Three-year-old Nishant cannot stop talking about the fruits his uncle brought him when he came over to his house in Delhi the other day. It’s been 48 hours since the visit, and 46 since the fruits were consumed. But he just cannot stop gushing to anyone who will listen — the security man, the clerk at the supermarket, his teacher and even his mother, who was present at the time – about the fruits and how they were all for him.

A few states down South in Bangalore, three-and-a-half-year-old Shanaya is running around the house putting stickers on every surface she can find. Her parents cannot believe how long she’s been sitting facing the cupboard, decorating the fish, mice, stars, and piggies, inventing a story around how the fish and the stars are flying together. “We just paid Rs 2,500 for a set of wooden blocks,” murmurs her mother shaking her head incredulously. “But a set of Rs 20 stickers is what’s keeping her busy for hours on end.

A little to the West in Mumbai, Ivaan’s parents Abha and Keshav are watching their son spin steel pots on the kitchen floor. They say nothing as they take in how the containers, same shape but different sizes, spin at the same speed but make different sounds and take varying lengths of time to stop. Their son invites them to try and gets cross when they fail to spin in the same capacity as him. He proceeds to demonstrate the technique – a gentle grip of the fingers, a subtle flick of the wrist – but they just cannot do it the way he does.
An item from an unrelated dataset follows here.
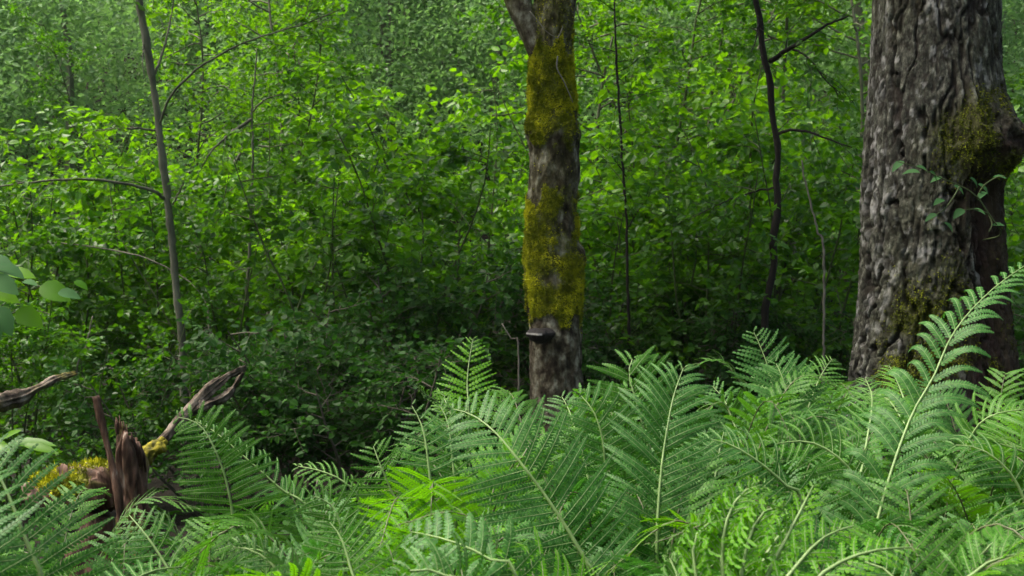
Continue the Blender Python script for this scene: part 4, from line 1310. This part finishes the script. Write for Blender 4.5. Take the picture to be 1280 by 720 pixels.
SD = 3.6
def stump():
    p = at(165, 640, SD)
    g = float(ground_h(p[0], p[1]))
    root = empty('broken_stump', (p[0], p[1], g), 'splintered reddish brown stump with a jagged top beside the mossy log', 'stump')
    mb = MB()
    seg, n = 64, 90
    zt = zat(522, SD)
    zs = np.linspace(g - .05, zt, n)
    th = np.linspace(0, 6.2832, seg, endpoint=False)
    cx = np.interp(zs, [g, zat(640, SD), zat(560, SD), zt], [at(172, 640, SD)[0], at(168, 640, SD)[0], at(163, 560, SD)[0], at(158, 520, SD)[0]])
    rad = np.interp(zs, [g, zat(680, SD), zat(620, SD), zat(560, SD), zt], [.075, .050, .042, .037, .024])
    # every column ends at its own splintered height
    prof = .5 + .5 * np.cos(th - math.radians(215))
    top = zat(556, SD) + (zt - zat(556, SD)) * (.1 + .9 * prof ** 1.6) + (vnoise(np.stack([th * 9, 0 * th, 0 * th], 1), 4) - .5) * .035
    X = cx[:, None] + rad[:, None] * np.cos(th)[None]
    Y = p[1] + rad[:, None] * np.sin(th)[None] * .9
    Zz = np.minimum(zs[:, None], top[None]) + 0 * X
    P = np.stack([X, Y, Zz], -1).reshape(-1, 3)
    d = np.tile(np.stack([np.cos(th), np.sin(th), 0 * th], 1), (n, 1))
    P = P + d * ((np.abs(fbm(P * [45, 45, 6], 3, 3) - .5) - .12) * .09 + (fbm(P * [12, 12, 8], 3, 4) - .5) * .03)[:, None]
    i = np.arange(n - 1)[:, None] * seg; j = np.arange(seg)[None]; k = (j + 1) % seg
    q = np.stack([i + j, i + k, i + seg + k, i + seg + j], -1).reshape(-1, 4)
    c2 = P[-seg:].mean(0) - Z * .09
    mb.add(np.vstack([P, c2]), q, [[(n - 1) * seg + a, (n - 1) * seg + (a + 1) % seg, n * seg] for a in range(seg)])
    vv = mb.verts()
    mb.build('trunk', M['snag_wood'], root, attrs={'moss': .5 * sstep(.55, .7, fbm(vv * 10, 3, 8))})
    sp = MB()
    for a, b, c_, w in ((147, 530, 521, .006), (151, 534, 519, .003), (156, 540, 526, .006), (160, 548, 530, .003), (166, 550, 540, .005), (152, 545, 527, .004), (174, 562, 552, .004), (180, 570, 560, .003), (170, 560, 546, .002)):
        tube(sp, np.array([at(a + 2, b + 20, SD - .02), at(a, b, SD - .03), at(a - 2, c_, SD - .03)]), [w * 1.3, w, .001], 5)
    sp.build('splinters', M['snag_wood'], root, attrs={'moss': np.zeros(len(sp.verts()))})
    return root


stump()
# slanting stick
mb = MB(); p0 = at(152, 640, SD - .12); g0 = float(ground_h(p0[0], p0[1]))
v = lumpy(mb, [np.array([p0[0] + .03, p0[1], g0]), at(150, 640, SD - .12), at(142, 590, SD - .12), at(130, 540, SD - .12), at(119, 495, SD - .12)], [.014, .015, .014, .011, .006], 30, .012, 4, groove=.006)
o = mb.build('slanting_stick', M['snag_wood'], attrs={'moss': np.zeros(len(v))})
tag(o, 'dark brown dead stick leaning against the broken stump', 'stick')
# mossy log
lr = empty('mossy_log', at(90, 640, SD + .15) * [1, 1, 0] + Z * float(ground_h(*at(90, 640, SD + .15)[:2])), 'rotten moss topped log lying left of the broken stump', 'log')
mb = MB()
v = lumpy(mb, [at(40, 622, SD + .35), at(75, 615, SD + .25), at(112, 610, SD + .1), at(142, 606, SD + .02)], [.05, .062, .075, .07], 60, .05, 6, (16, 16, 16), groove=.02)
mos = sstep(.045, .075, v[:, 2] - (v[:, 2].min() + .05)) * sstep(.35, .5, fbm(v * 9, 3, 2)) * sstep(at(138, 600, SD)[0], at(120, 600, SD)[0], v[:, 0])
mb.build('log', M['snag_wood'], lr, attrs={'moss': mos})
mb2 = MB()
v2 = lumpy(mb2, [at(128, 640, SD + .1), at(122, 670, SD + .1), at(118, 720, SD + .1), at(116, 800, SD + .1)], [.06, .08, .1, .13], 30, .06, 7)
mb2.build('root_plate', M['snag_wood'], lr, attrs={'moss': .0 * v2[:, 0]})
rng = np.random.default_rng(4)
ii = rng.choice(len(v), 5200, p=mos / mos.sum())
mm = MB(); bv, bt = blades(rng, v[ii] + rng.normal(0, .004, (5200, 3)), np.tile(Z, (5200, 1)), .014, .0024, .6, 0)
mm.add(bv, None, bt); mm.build('moss', M['moss'], lr, smooth=False)
# grey broken branch
br = empty('broken_branch', at(186, 575, SD + .1), 'grey weathered forked branch with a yellow lichen end rising right from the stump', 'branch')
mb = MB()
va = lumpy(mb, [at(176, 590, SD + .1), at(190, 567, SD + .1), at(212, 540, SD + .15), at(238, 510, SD + .2), at(262, 488, SD + .25), at(282, 472, SD + .3), at(307, 459, SD + .35)],
           [.017, .018, .016, .020, .018, .014, .005], 40, .016, 9, (30, 30, 8), n=110, groove=.012)
vb = lumpy(mb, [at(232, 520, SD + .18), at(258, 506, SD + .22), at(280, 497, SD + .26), at(296, 478, SD + .3), at(304, 466, SD + .3)], [.012, .018, .013, .009, .003], 30, .018, 10, (30, 30, 8), groove=.012)
vc = lumpy(mb, [at(246, 500, SD + .22), at(262, 482, SD + .26), at(275, 470, SD + .3)], [.012, .012, .003], 12, .01, 12, n=24)
allv = mb.verts()
pxs = 640 + (allv[:, 0] / allv[:, 1]) * FPX
mb.build('wood', M['old_wood'], br, attrs={'lichen': np.zeros(len(allv))})
mb = MB()
vv = lumpy(mb, [at(172, 582, SD + .05), at(182, 572, SD + .06), at(193, 562, SD + .08), at(206, 548, SD + .1)], [.014, .022, .020, .012], 40, .05, 19, (45, 45, 45), n=50)
mb.build('lichen', M['old_wood'], br, attrs={'lichen': np.ones(len(vv))})
# mossy fallen branch on the left edge
mb = MB()
v = lumpy(mb, [at(-60, 520, 4.4), at(-10, 506, 4.5), at(25, 497, 4.6), at(45, 486, 4.65), at(70, 474, 4.7), at(95, 466, 4.8)], [.03, .026, .026, .02, .014, .008], 30, .03, 3, (18, 18, 18), n=90, groove=.012)
o = mb.build('fallen_branch', M['old_wood'], attrs={'lichen': .6 * sstep(.5, .65, fbm(v * 8, 3, 3))})
tag(o, 'mossy crooked fallen branch reaching in from the left edge', 'branch')
mb = MB()
tube(mb, spline([at(88, 470, 4.8), at(72, 500, 4.7), at(60, 520, 4.7)], 12), np.linspace(.010, .005, 12), 6)
# long bare twigs in the thicket
for lab, pts, r in (('long thin bare twig crossing the leaves at the left edge', [(0, 298, 8.0), (70, 303, 7.9), (150, 314, 7.7), (200, 330, 7.6), (250, 366, 7.5), (262, 420, 7.4)], 1.6),
                    ('pale dead twig standing in the shrubs above the mossy fallen branch', [(96, 470, 6.0), (108, 430, 6.0), (116, 395, 6.0)], 2.4),
                    ('thin grey twig slanting in front of the leaves left of the mossy trunk', [(648, 440, 5.6), (640, 425, 5.6), (628, 405, 5.6)], 2.6),
                    ('bare dead twig standing among the ferns right of the arching fern', [(384, 660, 2.6), (390, 630, 2.6), (397, 600, 2.6)], 3)):
    P = [at(*p) for p in pts]
    last = P[-1] if 'long' in lab else P[0]
    gp = np.array([last[0], last[1] + .02, float(ground_h(last[0], last[1])) - .02])
    P = P + [gp] if 'long' in lab else [gp] + P
    mb = MB(); tube(mb, spline(P, 40) + R.normal(0, .0015, (40, 3)), np.linspace(r * 1.2, r * .7, 40) * mpp(pts[0][2]) * .5, 6)
    tag(mb.build('dead_twig', M['dead_twig']), lab, 'twig')

# ------------------------------------------------------------------ near hazel at the left edge
def hazel():
    d = 1.9
    base = np.array([at(-120, 600, d)[0], at(-120, 600, d)[1], 0])
    root = empty('hazel_shrub', base, 'near hazel twig with broad leaves entering at the left edge', 'shrub')
    st, lf = MB(), MB()
    tube(st, spline([base, at(-110, 600, d), at(-70, 430, d), at(-30, 350, d)], 30), np.linspace(.010, .004, 30), 6)
    tube(st, spline([at(-70, 430, d), at(-20, 405, d - .02), at(20, 390, d - .04)], 14), np.linspace(.003, .0012, 14), 5)
    tube(st, spline([at(-30, 350, d), at(10, 345, d), at(60, 362, d - .02)], 14), np.linspace(.003, .0012, 14), 5)
    tube(st, spline([at(-30, 350, d), at(-20, 335, d), at(0, 330, d)], 14), np.linspace(.003, .0012, 14), 5)
    st.build('stems', M['twig_green'], root)
    L = [  # px,py,depth, dir(x,y,z), size px, bright
        (50, 358, 1.86, (.9, -.2, -.25), 50, 1, (.1, -.75, .6)), (72, 366, 1.82, (1, .1, -.05), 34, 0, (.1, -.5, .8)),
        (20, 388, 1.84, (.8, -.2, -.35), 46, 1, (-.2, -.7, .6)), (-12, 384, 1.8, (.75, -.3, -.6), 54, 0, (.4, -.6, .7)),
        (-20, 398, 1.78, (.6, -.3, -.8), 48, 0, (.5, -.6, .6)), (-8, 334, 1.86, (1, -.1, -.1), 48, 0, (.1, -.35, .9)),
        (-14, 348, 1.82, (1, -.2, -.3), 50, 0, (0, -.6, .8)), (10, 342, 1.9, (.9, 0, .05), 40, 1, (0, -.5, .8)), (28, 352, 1.84, (.9, -.2, 0), 24, 0, (0, -.3, .9)),
        (-20, 326, 1.84, (1, -.2, .1), 45, 0, (0, -.4, .9)), (92, 352, 1.95, (.9, 0, -.3), 24, 1, (0, -.4, .9)), (-14, 366, 1.9, (.9, 0, -.1), 46, 1, (0, -.5, .8))]
    for b in (0, 1):
        S = [l for l in L if l[5] == b]
        mb = MB()
        leaves(mb, np.array([at(*l[:3]) for l in S]), np.array([l[3] for l in S]), np.array([l[6] for l in S], float), np.array([l[4] * .82 * mpp(l[2]) for l in S]), .74, .09, 2, droop=.3)
        mb.build('leaves', M['leaf_bright' if b else 'leaf_blueglossy'], root)
    # herb with pointed bright leaves above the corner fern
    b2 = np.array([at(10, 600, 2.1)[0], at(10, 600, 2.1)[1], 0])
    r2 = empty('woodland_herb', b2, 'herb with pointed bright green leaves above the bottom left fern', 'plant')
    st = MB(); tube(st, spline([b2, at(8, 620, 2.1), at(20, 560, 2.05)], 16), np.linspace(.004, .0015, 16), 5)
    st.build('stem', M['twig_green'], r2)
    S = [(10, 556, 2.05, (1, -.1, .12), 62, (0, -.35, .9)), (30, 556, 2.0, (1, -.2, -.1), 46, (0, -.5, .85)), (-6, 552, 2.0, (.7, -.5, -.2), 34, (0, -.8, .6)), (20, 560, 2.05, (-.9, -.2, .1), 40, (0, -.5, .8)),
         (4, 548, 2.05, (.5, -.2, .3), 30, (0, -.6, .7))]
    mb = MB()
    leaves(mb, np.array([at(*l[:3]) for l in S]), np.array([l[3] for l in S]), np.array([l[5] for l in S], float), np.array([l[4] * mpp(l[2]) for l in S]), .34, .05, 2, droop=.15)
    mb.build('leaves', M['leaf_bright'], r2)


hazel()

for r in SH.values():
    for ch in list(r.children): bpy.data.objects.remove(ch)
    bpy.data.objects.remove(r)

# ------------------------------------------------------------------ camera, light, render settings
sc = bpy.context.scene
cd = bpy.data.cameras.new('camera')
cd.lens = 36 * FPX / 1280
cd.sensor_width = 36
cd.clip_end = 2000
cd.dof.use_dof = True
cd.dof.focus_distance = 3.0
cd.dof.aperture_fstop = 14.0
co = bpy.data.objects.new('camera', cd)
co.location = CAM
co.rotation_euler = (math.pi / 2 - PITCH, 0, 0)
COL.objects.link(co)
sc.camera = co

EL, AZ = math.radians(62), math.radians(-84)      # sun high, from the left and a little behind the camera
w = bpy.data.worlds.new('World'); sc.world = w; w.use_nodes = True
nt = w.node_tree
sky = nt.nodes.new('ShaderNodeTexSky'); sky.sky_type = 'NISHITA'; sky.sun_disc = False
sky.sun_elevation = EL; sky.sun_rotation = AZ
sky.air_density = 1.0; sky.dust_density = 8.0; sky.ozone_density = 1.0
bg = nt.nodes['Background']; bg.inputs[1].default_value = .12
nt.links.new(sky.outputs[0], bg.inputs[0])
sd = bpy.data.lights.new('sun', 'SUN'); sd.energy = 1.3; sd.angle = math.radians(20); sd.color = (1, .96, .9)
so = bpy.data.objects.new('sun', sd)
dirv = Vector((math.sin(AZ) * math.cos(EL), math.cos(AZ) * math.cos(EL), math.sin(EL)))
so.rotation_euler = dirv.to_track_quat('Z', 'Y').to_euler()
COL.objects.link(so)

hz = MB()
lo, hi = np.array([-330., -160., -3.]), np.array([330., 410., 42.])
hv = np.array([[x, y, z] for z in (lo[2], hi[2]) for y in (lo[1], hi[1]) for x in (lo[0], hi[0])])
hz.add(hv, [[0, 2, 3, 1], [4, 5, 7, 6], [0, 1, 5, 4], [2, 6, 7, 3], [0, 4, 6, 2], [1, 3, 7, 5]])
hm, hnt, hN, hout = newmat('haze')
pv = hN('ShaderNodeVolumePrincipled'); pv.inputs['Density'].default_value = .0004; pv.inputs['Color'].default_value = (.8, .9, .85, 1)
hnt.links.new(pv.outputs[0], hout.inputs['Volume'])
tag(hz.build('haze', hm, smooth=False), kind='stuff')
sc.view_settings.view_transform = 'Standard'
sc.view_settings.look = 'None'
sc.view_settings.exposure = 1.74
sc.view_settings.gamma = 1
cy = sc.cycles
cy.max_bounces = 7
cy.diffuse_bounces = 4
cy.transmission_bounces = 4
cy.glossy_bounces = 2
cy.caustics_reflective = False
cy.caustics_refractive = False
cy.use_denoising = True
cy.denoiser = 'OPENIMAGEDENOISE'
Parents love to give their children the best of toys because that’s just something you do, isn’t it? It also frustrates them to no end when their children, instead of building blocks just pick them one by one and fling them off the balcony. But there’s a genuine reason for why children don’t appreciate one set of toys for too long.

It is a well-established fact worldwide that the more toys children own, the less they play with them ( http://rense.com/general8/yots.htm ). This is especially true for children below the age of 5 years.

“When they have a large number of toys there seems to be a distraction element, and when children are distracted they do not learn or play well,” says Kathy Sylvia, professor of Educational Psychology at Oxford University.

Take a look at your child the next time she has a deluge of toys strewn around her. It’s most likely that she will spend a few moments with each toy before moving on to the next and then the next before getting bored entirely of them all and asking for your attention.

It is thus imperative that parents restrict their kids’ access to commercial toys and encourage their interest in elements found in nature. Like water and sand, for instance. If a child shows an interest in watering the plants or building hills and castles in the mud, it is important to let them run with it.

Unfortunately, many parents tend to restrict outdoor access thinking that playing with water will cause a cold and that playing in the mud will lead to germs. But this is not necessarily true.

Colds and flu are known to help children build immunity, and there’s a likelihood of children catching them even without getting too close to the garden hose. And playing in the mud is safer than allowing your child to swim in that pool of balls in play areas because you don’t know the last time they were properly sanitized.

So the next time you walk past the shiny new Lego in a toy store or help your child unwrap a noisy, battery operated bus. Just ask yourself: are these objects actually making your child happy in the long term? Or you?

The answer lies in the last time you saw your child spend what felt like hours just immersed in an activity that left you stunned at their ability to stay busy for that long.